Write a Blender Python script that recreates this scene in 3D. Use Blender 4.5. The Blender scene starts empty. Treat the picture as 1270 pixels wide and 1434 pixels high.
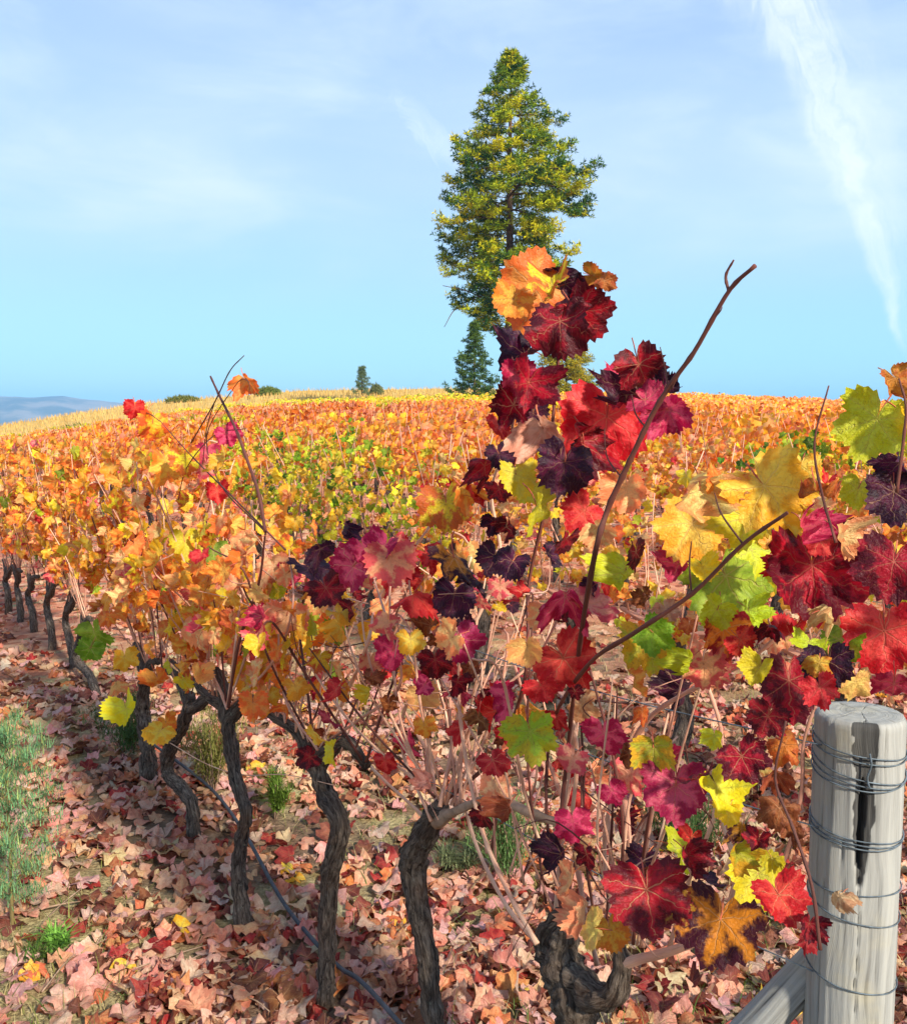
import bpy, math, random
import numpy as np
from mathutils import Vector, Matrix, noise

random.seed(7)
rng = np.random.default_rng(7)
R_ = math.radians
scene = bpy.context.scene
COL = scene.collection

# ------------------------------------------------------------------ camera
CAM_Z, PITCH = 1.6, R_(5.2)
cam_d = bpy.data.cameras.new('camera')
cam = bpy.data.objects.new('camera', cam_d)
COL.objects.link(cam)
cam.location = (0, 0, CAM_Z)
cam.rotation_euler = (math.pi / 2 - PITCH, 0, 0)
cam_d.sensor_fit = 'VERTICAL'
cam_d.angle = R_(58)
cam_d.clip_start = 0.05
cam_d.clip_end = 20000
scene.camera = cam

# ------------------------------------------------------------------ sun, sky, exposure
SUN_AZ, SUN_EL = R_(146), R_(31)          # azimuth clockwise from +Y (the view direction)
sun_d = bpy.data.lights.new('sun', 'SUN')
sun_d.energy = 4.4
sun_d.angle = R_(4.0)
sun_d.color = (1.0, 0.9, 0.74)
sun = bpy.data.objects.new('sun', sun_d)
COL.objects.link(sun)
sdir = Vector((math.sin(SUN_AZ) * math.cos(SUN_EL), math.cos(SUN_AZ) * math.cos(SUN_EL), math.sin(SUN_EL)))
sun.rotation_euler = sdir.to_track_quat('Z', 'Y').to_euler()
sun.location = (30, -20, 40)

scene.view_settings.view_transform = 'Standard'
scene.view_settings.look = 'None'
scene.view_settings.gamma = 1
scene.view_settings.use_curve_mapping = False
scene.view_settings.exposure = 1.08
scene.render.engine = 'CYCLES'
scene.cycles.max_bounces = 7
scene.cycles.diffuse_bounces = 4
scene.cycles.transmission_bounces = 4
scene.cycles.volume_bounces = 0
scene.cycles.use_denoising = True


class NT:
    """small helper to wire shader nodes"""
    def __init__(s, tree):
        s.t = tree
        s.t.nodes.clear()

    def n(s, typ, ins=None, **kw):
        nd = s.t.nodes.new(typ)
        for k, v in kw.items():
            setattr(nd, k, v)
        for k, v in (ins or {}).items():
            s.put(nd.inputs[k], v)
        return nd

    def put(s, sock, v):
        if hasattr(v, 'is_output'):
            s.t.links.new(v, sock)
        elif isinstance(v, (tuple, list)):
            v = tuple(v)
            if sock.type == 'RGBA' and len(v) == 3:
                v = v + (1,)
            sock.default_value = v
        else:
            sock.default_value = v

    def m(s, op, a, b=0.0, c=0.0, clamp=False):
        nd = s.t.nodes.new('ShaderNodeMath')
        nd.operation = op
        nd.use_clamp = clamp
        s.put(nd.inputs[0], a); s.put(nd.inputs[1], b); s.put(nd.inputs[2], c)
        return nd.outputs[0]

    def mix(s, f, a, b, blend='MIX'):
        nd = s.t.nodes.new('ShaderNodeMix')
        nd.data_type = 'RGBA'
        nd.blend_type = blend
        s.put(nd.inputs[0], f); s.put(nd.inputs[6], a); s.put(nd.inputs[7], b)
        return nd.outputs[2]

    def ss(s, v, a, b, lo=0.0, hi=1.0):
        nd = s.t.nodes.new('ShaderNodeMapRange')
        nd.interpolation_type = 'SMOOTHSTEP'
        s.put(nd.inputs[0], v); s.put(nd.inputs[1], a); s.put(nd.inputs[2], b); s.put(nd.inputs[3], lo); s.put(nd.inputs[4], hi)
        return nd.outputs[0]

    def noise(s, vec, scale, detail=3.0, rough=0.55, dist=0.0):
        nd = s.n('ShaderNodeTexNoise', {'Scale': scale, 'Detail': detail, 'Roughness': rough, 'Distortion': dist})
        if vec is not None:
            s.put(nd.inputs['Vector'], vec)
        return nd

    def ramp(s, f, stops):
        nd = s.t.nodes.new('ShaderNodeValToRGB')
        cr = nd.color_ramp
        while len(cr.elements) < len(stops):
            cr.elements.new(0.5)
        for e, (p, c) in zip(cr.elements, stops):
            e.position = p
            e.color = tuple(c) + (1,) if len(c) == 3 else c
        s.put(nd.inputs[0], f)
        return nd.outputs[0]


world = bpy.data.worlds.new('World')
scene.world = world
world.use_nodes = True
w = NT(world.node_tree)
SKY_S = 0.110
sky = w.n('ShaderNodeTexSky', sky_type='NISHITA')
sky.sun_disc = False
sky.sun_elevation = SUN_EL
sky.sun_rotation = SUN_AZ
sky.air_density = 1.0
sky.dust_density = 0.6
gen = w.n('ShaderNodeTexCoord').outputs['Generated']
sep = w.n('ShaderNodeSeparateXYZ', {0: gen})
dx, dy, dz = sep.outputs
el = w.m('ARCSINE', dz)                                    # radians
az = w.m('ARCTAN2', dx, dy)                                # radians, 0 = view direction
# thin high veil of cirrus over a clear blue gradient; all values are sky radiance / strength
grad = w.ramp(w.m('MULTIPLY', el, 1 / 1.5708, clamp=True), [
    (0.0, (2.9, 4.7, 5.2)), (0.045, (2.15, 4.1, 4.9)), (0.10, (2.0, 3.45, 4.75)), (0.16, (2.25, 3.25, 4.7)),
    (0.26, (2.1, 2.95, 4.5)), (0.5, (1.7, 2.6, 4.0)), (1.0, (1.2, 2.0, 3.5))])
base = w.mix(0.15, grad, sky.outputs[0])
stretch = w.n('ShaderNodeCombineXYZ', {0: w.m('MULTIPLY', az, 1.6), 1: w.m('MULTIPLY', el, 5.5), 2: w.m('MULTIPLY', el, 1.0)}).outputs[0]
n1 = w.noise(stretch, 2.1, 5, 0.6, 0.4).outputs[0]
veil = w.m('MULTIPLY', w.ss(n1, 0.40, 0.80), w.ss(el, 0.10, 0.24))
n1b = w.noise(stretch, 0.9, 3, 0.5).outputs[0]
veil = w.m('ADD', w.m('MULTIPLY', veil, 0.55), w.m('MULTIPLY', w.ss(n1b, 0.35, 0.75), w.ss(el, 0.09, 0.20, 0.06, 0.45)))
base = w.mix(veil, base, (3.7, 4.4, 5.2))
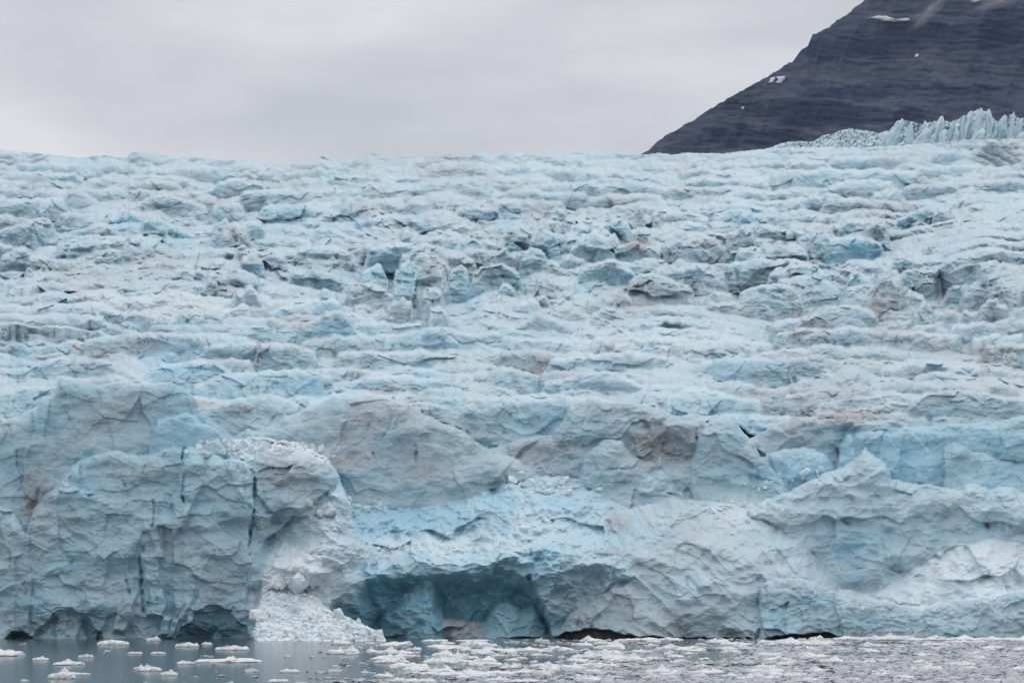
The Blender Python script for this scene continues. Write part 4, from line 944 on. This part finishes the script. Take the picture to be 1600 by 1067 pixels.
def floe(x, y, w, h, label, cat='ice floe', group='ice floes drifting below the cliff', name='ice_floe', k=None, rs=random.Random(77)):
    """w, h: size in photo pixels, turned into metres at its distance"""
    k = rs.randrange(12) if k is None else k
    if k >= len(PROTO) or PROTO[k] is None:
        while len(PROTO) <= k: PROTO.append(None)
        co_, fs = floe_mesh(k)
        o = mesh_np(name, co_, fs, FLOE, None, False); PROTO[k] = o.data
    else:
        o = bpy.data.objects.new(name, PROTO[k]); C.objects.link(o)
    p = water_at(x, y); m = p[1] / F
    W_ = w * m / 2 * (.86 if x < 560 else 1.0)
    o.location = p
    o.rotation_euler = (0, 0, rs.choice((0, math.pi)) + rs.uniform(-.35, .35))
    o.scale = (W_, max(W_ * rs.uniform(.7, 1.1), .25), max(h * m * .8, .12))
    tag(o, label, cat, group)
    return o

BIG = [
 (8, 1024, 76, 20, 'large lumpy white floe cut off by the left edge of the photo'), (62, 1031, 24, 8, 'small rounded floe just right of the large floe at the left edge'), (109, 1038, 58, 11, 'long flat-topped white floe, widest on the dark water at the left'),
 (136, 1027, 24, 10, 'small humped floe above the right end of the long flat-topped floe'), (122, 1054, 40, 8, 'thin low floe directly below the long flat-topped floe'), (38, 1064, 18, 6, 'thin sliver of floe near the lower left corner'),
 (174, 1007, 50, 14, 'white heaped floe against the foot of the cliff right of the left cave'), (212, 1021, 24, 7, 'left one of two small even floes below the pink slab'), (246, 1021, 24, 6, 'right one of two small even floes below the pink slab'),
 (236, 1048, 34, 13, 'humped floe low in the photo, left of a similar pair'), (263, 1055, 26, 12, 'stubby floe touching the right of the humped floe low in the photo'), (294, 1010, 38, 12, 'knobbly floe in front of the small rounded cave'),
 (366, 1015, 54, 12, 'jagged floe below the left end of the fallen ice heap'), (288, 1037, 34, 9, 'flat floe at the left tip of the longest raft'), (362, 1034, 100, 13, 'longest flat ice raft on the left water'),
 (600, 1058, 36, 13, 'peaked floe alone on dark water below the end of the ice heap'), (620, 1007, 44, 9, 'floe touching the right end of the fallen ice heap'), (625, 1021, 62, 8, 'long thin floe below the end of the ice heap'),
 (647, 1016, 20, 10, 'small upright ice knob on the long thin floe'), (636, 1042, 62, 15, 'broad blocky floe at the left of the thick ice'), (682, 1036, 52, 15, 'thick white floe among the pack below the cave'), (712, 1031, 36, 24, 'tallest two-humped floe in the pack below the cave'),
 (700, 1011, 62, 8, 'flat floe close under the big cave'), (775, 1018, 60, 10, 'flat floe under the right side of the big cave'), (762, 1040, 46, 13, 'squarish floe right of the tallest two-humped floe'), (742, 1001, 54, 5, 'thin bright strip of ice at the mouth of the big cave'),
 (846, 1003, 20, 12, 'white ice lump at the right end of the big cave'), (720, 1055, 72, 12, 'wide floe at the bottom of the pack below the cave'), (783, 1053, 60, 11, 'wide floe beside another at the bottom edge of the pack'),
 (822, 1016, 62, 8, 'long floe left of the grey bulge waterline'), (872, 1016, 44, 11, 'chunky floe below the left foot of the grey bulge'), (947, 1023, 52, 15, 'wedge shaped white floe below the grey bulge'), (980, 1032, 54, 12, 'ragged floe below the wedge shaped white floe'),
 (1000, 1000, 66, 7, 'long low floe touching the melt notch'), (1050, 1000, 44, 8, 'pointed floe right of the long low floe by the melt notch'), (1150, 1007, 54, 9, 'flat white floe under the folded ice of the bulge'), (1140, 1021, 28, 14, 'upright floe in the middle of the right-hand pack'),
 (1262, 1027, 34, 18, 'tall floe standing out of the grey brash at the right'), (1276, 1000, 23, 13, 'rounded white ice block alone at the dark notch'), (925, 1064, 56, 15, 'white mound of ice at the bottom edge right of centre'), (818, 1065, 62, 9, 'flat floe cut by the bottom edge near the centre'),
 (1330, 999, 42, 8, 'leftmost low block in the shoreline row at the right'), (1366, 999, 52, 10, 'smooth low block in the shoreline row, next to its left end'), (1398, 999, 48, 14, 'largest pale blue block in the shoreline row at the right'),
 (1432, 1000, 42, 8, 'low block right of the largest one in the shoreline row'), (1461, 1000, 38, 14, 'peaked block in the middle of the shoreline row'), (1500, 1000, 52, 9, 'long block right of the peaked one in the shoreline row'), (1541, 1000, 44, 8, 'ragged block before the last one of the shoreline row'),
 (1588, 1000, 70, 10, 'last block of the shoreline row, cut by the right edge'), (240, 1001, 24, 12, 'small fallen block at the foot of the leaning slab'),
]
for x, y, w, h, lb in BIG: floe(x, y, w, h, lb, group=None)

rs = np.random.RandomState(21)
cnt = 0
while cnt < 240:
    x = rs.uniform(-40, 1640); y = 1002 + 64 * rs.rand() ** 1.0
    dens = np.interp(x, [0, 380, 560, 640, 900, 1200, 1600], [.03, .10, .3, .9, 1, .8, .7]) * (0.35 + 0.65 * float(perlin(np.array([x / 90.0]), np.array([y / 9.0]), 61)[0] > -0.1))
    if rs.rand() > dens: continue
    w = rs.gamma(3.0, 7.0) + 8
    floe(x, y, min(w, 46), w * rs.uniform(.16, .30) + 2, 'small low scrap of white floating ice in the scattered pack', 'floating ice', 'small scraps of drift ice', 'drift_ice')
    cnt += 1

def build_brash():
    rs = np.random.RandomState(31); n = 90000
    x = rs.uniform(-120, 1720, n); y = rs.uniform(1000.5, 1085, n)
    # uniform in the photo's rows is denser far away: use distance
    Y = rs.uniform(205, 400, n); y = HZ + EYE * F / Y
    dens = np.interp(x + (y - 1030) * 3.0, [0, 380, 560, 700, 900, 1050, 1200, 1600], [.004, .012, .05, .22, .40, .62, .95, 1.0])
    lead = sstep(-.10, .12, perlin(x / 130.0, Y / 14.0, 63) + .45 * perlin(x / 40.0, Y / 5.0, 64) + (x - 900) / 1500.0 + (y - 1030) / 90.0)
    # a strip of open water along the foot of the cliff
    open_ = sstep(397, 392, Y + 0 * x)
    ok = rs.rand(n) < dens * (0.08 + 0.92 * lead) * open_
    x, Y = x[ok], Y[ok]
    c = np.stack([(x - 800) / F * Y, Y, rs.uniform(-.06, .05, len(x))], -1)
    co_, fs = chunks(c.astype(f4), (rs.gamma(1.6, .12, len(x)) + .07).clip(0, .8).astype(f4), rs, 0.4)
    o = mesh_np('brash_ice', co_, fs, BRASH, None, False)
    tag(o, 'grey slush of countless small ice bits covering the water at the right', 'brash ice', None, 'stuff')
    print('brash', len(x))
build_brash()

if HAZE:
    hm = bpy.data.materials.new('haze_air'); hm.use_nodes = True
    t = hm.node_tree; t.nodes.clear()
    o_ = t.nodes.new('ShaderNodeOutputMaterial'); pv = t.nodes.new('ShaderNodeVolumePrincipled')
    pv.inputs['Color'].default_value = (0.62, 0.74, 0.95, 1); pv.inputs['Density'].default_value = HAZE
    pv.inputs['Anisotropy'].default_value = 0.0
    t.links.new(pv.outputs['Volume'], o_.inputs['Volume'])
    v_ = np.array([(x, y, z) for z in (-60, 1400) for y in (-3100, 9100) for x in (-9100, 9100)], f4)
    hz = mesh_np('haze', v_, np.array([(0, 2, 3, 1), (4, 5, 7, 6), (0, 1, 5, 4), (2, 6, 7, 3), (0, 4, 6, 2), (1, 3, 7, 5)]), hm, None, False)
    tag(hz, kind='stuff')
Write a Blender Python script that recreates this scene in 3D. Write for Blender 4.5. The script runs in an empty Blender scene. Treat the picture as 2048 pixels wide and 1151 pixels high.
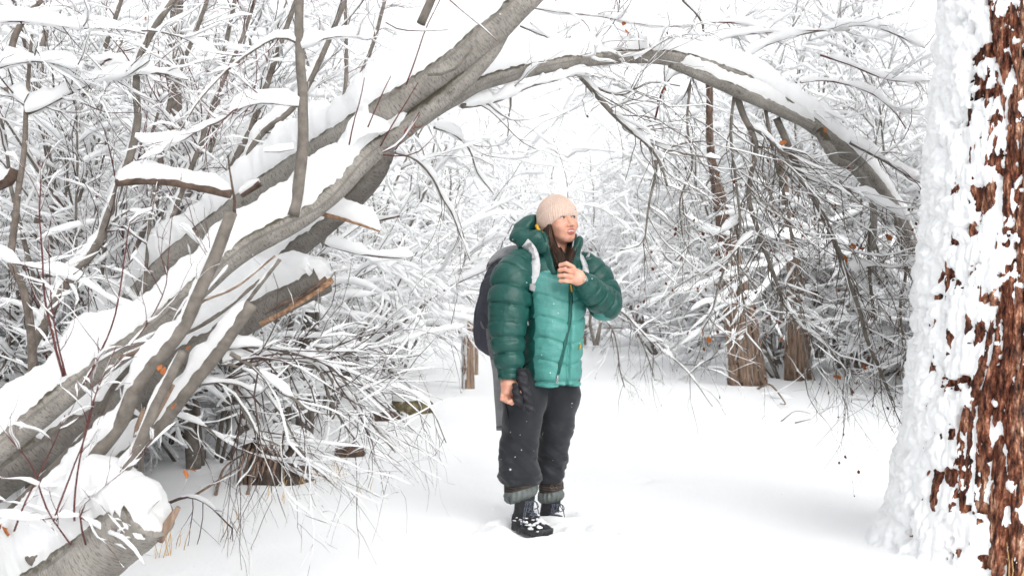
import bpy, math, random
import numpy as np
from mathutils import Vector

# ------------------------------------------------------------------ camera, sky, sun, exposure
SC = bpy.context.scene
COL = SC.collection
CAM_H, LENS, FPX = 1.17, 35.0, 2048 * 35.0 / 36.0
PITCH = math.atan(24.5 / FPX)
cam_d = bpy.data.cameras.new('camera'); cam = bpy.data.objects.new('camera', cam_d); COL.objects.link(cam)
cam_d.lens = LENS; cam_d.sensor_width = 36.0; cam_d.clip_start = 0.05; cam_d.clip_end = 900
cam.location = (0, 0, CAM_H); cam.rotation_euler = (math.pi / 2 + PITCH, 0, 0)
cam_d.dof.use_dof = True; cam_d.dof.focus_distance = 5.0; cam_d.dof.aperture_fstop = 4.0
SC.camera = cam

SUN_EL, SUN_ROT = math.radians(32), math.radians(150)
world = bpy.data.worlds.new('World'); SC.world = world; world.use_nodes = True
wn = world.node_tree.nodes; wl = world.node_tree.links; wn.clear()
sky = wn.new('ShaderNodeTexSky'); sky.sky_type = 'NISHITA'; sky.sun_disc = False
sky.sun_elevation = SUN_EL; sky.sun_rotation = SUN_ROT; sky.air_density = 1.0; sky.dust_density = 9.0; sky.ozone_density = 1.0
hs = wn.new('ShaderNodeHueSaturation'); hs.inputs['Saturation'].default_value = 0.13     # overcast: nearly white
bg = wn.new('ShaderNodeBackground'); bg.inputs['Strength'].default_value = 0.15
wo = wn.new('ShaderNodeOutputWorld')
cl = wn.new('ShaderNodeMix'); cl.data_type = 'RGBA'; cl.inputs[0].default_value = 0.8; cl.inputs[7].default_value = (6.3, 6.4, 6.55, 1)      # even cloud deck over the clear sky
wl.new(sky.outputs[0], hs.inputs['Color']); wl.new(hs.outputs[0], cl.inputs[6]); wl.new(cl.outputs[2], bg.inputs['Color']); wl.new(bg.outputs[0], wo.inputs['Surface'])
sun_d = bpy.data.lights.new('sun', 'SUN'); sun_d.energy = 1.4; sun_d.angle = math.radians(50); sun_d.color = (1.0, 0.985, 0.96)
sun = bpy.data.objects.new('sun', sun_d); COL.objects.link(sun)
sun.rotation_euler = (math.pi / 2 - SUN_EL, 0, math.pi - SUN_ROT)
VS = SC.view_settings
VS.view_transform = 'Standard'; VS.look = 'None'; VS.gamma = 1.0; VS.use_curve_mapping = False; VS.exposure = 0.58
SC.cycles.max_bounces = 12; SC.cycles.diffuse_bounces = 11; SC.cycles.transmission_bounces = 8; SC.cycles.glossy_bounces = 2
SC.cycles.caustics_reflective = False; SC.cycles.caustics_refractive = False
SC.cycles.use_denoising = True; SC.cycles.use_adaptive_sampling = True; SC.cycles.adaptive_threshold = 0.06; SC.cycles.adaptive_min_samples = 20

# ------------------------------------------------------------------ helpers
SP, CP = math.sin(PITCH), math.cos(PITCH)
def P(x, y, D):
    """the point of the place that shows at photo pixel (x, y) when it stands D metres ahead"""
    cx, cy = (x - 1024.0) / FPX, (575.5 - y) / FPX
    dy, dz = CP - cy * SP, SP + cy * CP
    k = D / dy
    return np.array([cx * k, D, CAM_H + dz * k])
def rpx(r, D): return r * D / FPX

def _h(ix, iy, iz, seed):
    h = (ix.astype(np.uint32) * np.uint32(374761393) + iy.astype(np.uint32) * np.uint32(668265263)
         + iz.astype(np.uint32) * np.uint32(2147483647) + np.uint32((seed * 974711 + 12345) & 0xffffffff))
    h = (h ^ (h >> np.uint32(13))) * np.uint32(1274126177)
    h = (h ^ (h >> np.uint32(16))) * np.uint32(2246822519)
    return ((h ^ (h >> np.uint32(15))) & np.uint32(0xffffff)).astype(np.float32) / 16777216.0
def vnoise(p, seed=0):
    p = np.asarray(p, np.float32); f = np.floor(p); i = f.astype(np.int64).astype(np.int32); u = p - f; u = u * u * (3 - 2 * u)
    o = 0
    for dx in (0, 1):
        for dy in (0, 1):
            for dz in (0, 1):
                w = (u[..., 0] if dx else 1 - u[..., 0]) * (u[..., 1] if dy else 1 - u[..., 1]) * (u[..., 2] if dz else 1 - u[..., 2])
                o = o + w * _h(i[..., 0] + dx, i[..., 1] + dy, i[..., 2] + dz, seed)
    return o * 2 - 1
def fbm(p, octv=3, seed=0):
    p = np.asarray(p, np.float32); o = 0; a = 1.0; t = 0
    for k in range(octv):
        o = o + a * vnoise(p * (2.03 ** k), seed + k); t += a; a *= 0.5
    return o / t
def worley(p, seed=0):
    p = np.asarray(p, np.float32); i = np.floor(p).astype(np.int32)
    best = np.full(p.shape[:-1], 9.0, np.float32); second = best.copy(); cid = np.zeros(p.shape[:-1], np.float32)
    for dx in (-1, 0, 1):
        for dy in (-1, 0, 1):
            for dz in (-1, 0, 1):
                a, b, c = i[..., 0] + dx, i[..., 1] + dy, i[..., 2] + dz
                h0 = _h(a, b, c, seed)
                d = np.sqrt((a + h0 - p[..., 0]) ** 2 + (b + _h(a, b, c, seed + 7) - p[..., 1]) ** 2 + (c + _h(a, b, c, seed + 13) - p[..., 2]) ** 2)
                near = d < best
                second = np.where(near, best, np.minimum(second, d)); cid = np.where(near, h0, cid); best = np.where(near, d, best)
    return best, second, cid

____

* **What you are asked to do**
In the listing above, find the line with "1151 pixels high." and the line with "SC.camera = cam". Set down both and every line between them, minus the pictures.

* **Correct output**
Write a Blender Python script that recreates this scene in 3D. Write for Blender 4.5. The script runs in an empty Blender scene. Treat the picture as 2048 pixels wide and 1151 pixels high.
import bpy, math, random
import numpy as np
from mathutils import Vector

# ------------------------------------------------------------------ camera, sky, sun, exposure
SC = bpy.context.scene
COL = SC.collection
CAM_H, LENS, FPX = 1.17, 35.0, 2048 * 35.0 / 36.0
PITCH = math.atan(24.5 / FPX)
cam_d = bpy.data.cameras.new('camera'); cam = bpy.data.objects.new('camera', cam_d); COL.objects.link(cam)
cam_d.lens = LENS; cam_d.sensor_width = 36.0; cam_d.clip_start = 0.05; cam_d.clip_end = 900
cam.location = (0, 0, CAM_H); cam.rotation_euler = (math.pi / 2 + PITCH, 0, 0)
cam_d.dof.use_dof = True; cam_d.dof.focus_distance = 5.0; cam_d.dof.aperture_fstop = 4.0
SC.camera = cam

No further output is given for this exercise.